For the second time in two years, director Ari Aster has used the horror genre as a vehicle to give voice to human anguish. Last year's “Hereditary,” his critically acclaimed debut, burrowed into the darkness of mental illness, externalizing its heroine's overwhelming anguish and guilt through metaphors of the supernatural; it's action unfolding, appropriately, within the shadows of a dimly lit home.
“Midsommar,” both companion and counterpoint to “Hereditary,” sets its exploration of loss and pain against the wide-open spaces of the Swedish countryside and the relentless sunlight of the summer solstice. If not as concise as its tightly wound predecessor, “Midsommar” adheres more satisfyingly to its heroine's emotional journey.
The central plot is familiar: American college students accompany a Swedish grad school friend to his people's secluded village to witness a rite performed just once every 90 years, but soon realize that their hosts may not be as innocuous as they appear. This plot, however, doesn't emerge for a good half hour. As with “Hereditary,” Aster uses those opening 30 minutes to introduce what this long strange trip is really all about: a dysfunctional relationship and the woman trapped within it.
Dani (Florence Pugh) is struggling to maintain a relationship with anthropologist boyfriend Christian (Jack Reynor) while worrying about her bipolar sister. A single phone call tells us everything we need to know about them. The static camera stays close on Dani's face as she struggles to suppress tears while Christian grudgingly goes through the motions of listening. He may not be evil, but he's a bad boyfriend, selfishly encouraging Dani to accept his emotional detachment and to blame herself as “too needy.” Christian's friends, meanwhile, urge him to get on with what seems an inevitable breakup.
When horrific tragedy strikes, however, their co-dependent die is cast, and Dani gets a reluctant invitation to come along to Sweden with Christian and his bros: Swedish host Pelle (Vilhelm Blomgren), fellow anthropologist Josh (“The Good Place”’s William Jackson Harper), and perennial horndog/Ugly American cliché Mark (Will Poulter).
The approach to Halsingland, home of Pelle's people the Hårga, feels like a trip through the looking glass, or the wardrobe. Cinematographer Pawel Pogorzelski's camera corkscrews upside down as it follows the visitors down a tree-lined road, eventually emerging with them through a huge sunburst-shaped portal into a startlingly bright and colorful world. Production designer Henrik Svensson has created a pastoral compound that is bucolic yet naggingly off-kilter. The people are friendly to a cult-like fault—all smiles and handshakes, flowing white gowns, flower crowns and … large hand-hewn wooden mallets?
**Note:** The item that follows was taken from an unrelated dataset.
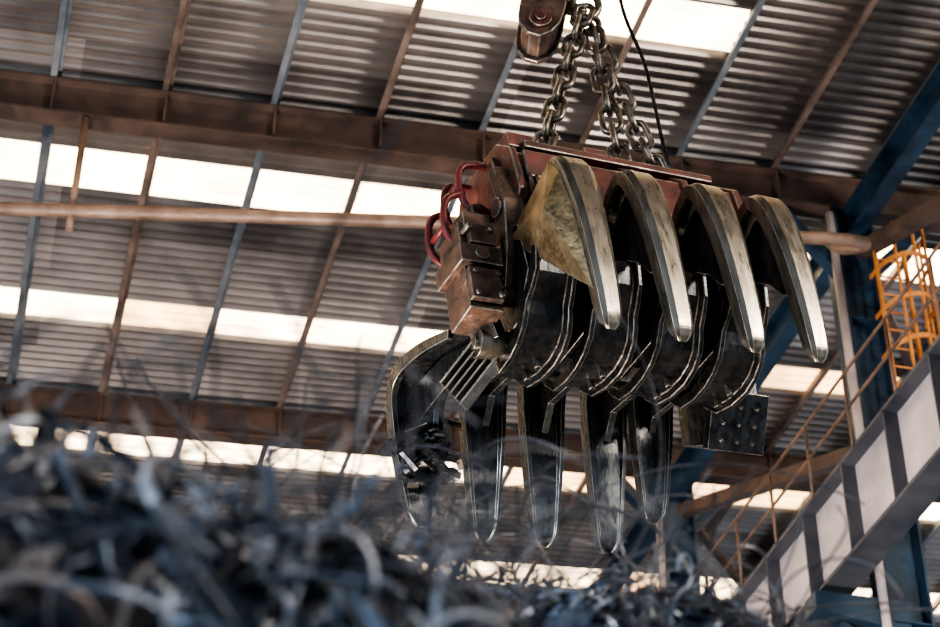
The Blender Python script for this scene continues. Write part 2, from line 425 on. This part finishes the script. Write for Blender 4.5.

Strange geometric structures—a large yellow pyramid, dark featureless bulkheads—loom among the humble huts and barns.
On top of this, the guests are plied with psilocybin mushrooms and suspicious flower teas, the effects of which are portrayed through subtle distortions of images. Throughout one scene, a flower in Dani's head wreath pulses hypnotically; at other times, objects on the dinner tables appear to shimmer and shift. Underlining these experiences is Bobby Krlic’s underlying score of writhing, wailing strings.
While the Hårga's rituals become increasingly peculiar, even threatening, the visitors' responses remain the same—a tendency toward rationalization. More than once, a member of the American group admonishes the others that “it's cultural.”
When violence finally occurs, it is in brutal and blunt and in broad daylight. Unlike most current horror films, Aster presents these horrors not as surprises, but as inevitabilities. Sharp-eyed viewers will have spotted harbingers in the illustrations that cover the walls of the visitors' overnight shelter. The Hårga's most unnerving secret, it turns out, is not the violence of their rituals, but the acceptance with which they embrace both the beautiful and the horrific.
As her fellow travelers become increasingly panicked, fragile Dani seems to find her bearings. And it is Pugh's ferociously raw performance, moving from panic to ecstasy, that provides the core of this journey, spiraling deliriously toward a terrifying peak that is as troubling for its joyousness as for its perverse violence.
Skeptical viewers will inevitably ask, “Why didn't they just get the hell out?” After all, the writing was literally on the wall all along. Exactly the question you might ask about a friend who stays in a bad relationship.